* **SHORT PROBLEM**:
Starting at the line that contains "Write a Blender" and stopping at the line that contains "return 768+FPX*(d@CR)/z, 1024+FPX*(d@CD)/z, z", copy every line exactly, both ends included, without the pictures.

═════ RECORDS SHOWN ═════

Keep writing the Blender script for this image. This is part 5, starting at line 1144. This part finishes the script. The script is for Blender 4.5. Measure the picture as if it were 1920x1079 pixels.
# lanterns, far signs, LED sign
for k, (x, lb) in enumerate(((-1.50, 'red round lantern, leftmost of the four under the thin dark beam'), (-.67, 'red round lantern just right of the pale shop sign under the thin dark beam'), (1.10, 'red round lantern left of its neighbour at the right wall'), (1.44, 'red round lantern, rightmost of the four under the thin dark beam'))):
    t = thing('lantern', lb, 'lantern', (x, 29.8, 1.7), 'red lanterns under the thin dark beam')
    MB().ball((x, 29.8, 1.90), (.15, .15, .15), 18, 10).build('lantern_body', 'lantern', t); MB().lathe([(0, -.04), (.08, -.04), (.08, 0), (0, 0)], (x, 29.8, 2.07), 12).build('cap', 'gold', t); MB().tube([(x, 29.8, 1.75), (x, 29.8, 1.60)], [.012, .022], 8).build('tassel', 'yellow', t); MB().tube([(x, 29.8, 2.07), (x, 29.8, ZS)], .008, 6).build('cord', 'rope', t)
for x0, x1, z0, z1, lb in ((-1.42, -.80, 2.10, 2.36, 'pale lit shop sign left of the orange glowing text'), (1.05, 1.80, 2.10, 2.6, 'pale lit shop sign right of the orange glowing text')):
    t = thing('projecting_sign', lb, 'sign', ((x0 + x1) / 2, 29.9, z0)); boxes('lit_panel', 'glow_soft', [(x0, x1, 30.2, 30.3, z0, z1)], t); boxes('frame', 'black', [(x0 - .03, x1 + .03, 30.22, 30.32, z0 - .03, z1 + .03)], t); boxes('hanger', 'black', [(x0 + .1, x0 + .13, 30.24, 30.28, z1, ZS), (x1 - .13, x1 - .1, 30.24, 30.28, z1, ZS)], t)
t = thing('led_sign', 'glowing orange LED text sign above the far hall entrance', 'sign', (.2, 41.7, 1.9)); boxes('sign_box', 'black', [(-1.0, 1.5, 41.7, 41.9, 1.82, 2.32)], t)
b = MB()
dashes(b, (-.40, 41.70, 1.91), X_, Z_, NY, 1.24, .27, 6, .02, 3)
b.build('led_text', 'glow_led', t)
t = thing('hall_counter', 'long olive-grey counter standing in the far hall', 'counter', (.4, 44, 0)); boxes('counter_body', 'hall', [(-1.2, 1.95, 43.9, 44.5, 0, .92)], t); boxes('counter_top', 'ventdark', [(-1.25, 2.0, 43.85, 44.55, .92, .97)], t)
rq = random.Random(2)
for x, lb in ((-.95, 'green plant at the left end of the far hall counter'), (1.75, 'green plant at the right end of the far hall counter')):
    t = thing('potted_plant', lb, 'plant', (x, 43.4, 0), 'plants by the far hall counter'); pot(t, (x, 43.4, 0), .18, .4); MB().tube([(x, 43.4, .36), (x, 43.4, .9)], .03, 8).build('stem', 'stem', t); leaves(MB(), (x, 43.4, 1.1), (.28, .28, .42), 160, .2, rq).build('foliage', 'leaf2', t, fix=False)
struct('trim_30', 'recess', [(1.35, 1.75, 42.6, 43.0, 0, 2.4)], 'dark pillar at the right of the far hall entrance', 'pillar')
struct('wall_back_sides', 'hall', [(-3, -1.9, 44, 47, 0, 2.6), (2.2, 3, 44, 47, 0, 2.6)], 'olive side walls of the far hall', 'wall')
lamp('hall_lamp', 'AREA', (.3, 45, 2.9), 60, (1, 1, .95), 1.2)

═════
═════ RECORDS SHOWN ═════

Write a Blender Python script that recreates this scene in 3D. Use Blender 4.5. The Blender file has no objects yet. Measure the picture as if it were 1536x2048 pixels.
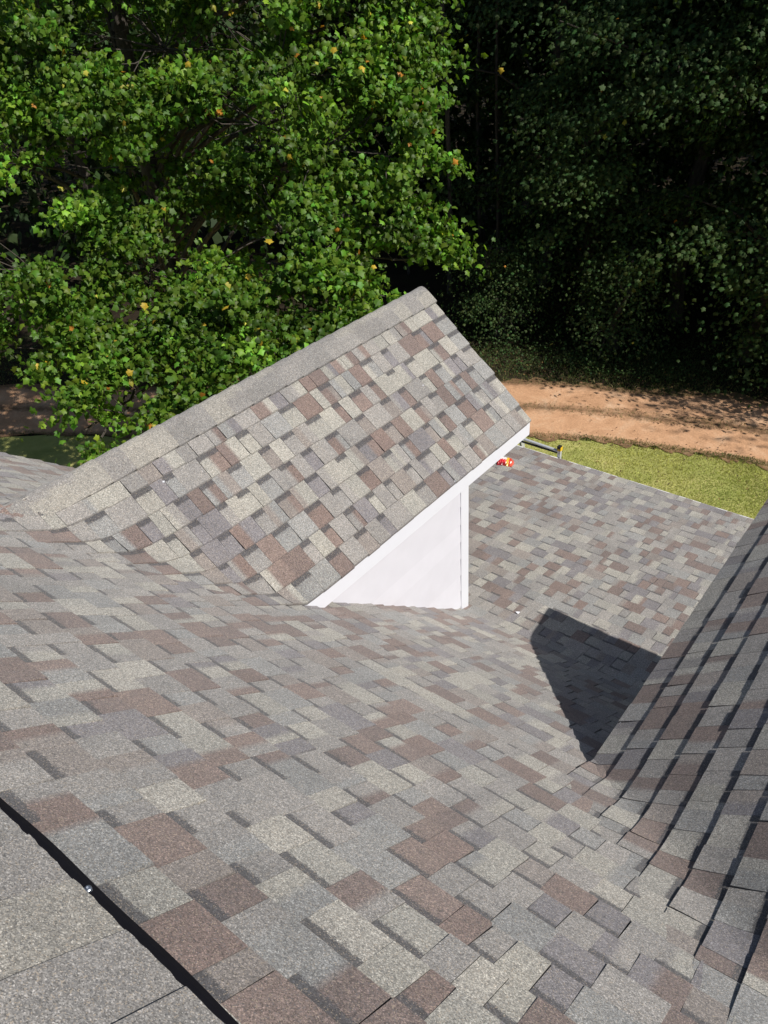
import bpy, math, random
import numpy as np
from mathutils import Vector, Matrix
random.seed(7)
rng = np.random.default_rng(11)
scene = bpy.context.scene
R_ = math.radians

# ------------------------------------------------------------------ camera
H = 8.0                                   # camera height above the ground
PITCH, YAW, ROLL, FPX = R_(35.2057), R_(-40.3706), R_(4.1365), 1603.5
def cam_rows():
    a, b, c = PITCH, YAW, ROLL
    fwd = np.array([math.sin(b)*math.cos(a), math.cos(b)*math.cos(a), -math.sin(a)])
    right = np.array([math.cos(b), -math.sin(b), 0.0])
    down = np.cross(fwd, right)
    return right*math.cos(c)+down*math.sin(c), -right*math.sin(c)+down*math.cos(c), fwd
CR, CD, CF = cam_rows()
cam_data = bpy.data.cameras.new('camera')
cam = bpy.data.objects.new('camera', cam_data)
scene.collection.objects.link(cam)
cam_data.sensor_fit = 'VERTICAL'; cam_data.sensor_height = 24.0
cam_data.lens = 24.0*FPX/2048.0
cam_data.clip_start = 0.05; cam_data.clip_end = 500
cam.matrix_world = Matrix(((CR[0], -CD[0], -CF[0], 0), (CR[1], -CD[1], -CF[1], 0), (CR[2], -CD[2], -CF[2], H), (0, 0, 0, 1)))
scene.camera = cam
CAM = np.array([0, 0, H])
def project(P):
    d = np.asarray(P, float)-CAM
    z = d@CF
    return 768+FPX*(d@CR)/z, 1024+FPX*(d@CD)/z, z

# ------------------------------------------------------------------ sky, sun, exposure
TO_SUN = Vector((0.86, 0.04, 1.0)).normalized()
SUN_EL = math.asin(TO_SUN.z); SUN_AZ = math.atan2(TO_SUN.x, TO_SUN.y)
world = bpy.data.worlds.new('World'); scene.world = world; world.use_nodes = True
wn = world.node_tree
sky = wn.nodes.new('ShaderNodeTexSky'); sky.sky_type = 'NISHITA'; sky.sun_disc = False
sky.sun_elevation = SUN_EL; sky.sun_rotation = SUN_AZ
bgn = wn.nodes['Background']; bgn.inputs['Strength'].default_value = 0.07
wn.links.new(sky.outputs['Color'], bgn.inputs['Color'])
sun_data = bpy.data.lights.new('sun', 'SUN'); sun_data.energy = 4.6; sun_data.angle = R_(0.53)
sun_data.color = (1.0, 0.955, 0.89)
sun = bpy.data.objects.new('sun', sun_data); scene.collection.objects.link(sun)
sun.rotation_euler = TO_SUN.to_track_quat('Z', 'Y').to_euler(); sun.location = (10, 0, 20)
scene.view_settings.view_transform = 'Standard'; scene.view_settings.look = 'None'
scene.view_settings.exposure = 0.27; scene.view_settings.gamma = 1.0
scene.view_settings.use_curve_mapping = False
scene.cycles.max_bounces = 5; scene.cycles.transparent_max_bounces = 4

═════
═════ RECORDS SHOWN ═════

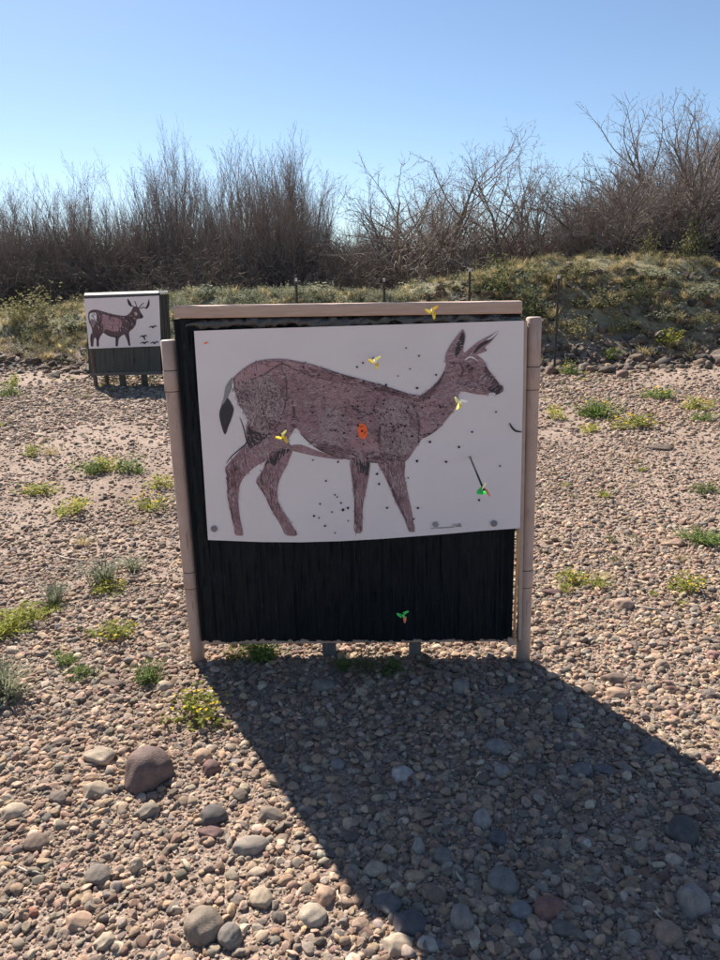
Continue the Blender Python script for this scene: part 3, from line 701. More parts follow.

═════

* **RESPONSE TO THIS EXERCISE**:
Write a Blender Python script that recreates this scene in 3D. Use Blender 4.5. The Blender file has no objects yet. Measure the picture as if it were 1536x2048 pixels.
import bpy, math, random
import numpy as np
from mathutils import Vector, Matrix
random.seed(7)
rng = np.random.default_rng(11)
scene = bpy.context.scene
R_ = math.radians

# ------------------------------------------------------------------ camera
H = 8.0                                   # camera height above the ground
PITCH, YAW, ROLL, FPX = R_(35.2057), R_(-40.3706), R_(4.1365), 1603.5
def cam_rows():
    a, b, c = PITCH, YAW, ROLL
    fwd = np.array([math.sin(b)*math.cos(a), math.cos(b)*math.cos(a), -math.sin(a)])
    right = np.array([math.cos(b), -math.sin(b), 0.0])
    down = np.cross(fwd, right)
    return right*math.cos(c)+down*math.sin(c), -right*math.sin(c)+down*math.cos(c), fwd
CR, CD, CF = cam_rows()
cam_data = bpy.data.cameras.new('camera')
cam = bpy.data.objects.new('camera', cam_data)
scene.collection.objects.link(cam)
cam_data.sensor_fit = 'VERTICAL'; cam_data.sensor_height = 24.0
cam_data.lens = 24.0*FPX/2048.0
cam_data.clip_start = 0.05; cam_data.clip_end = 500
cam.matrix_world = Matrix(((CR[0], -CD[0], -CF[0], 0), (CR[1], -CD[1], -CF[1], 0), (CR[2], -CD[2], -CF[2], H), (0, 0, 0, 1)))
scene.camera = cam
CAM = np.array([0, 0, H])
def project(P):
    d = np.asarray(P, float)-CAM
    z = d@CF
    return 768+FPX*(d@CR)/z, 1024+FPX*(d@CD)/z, z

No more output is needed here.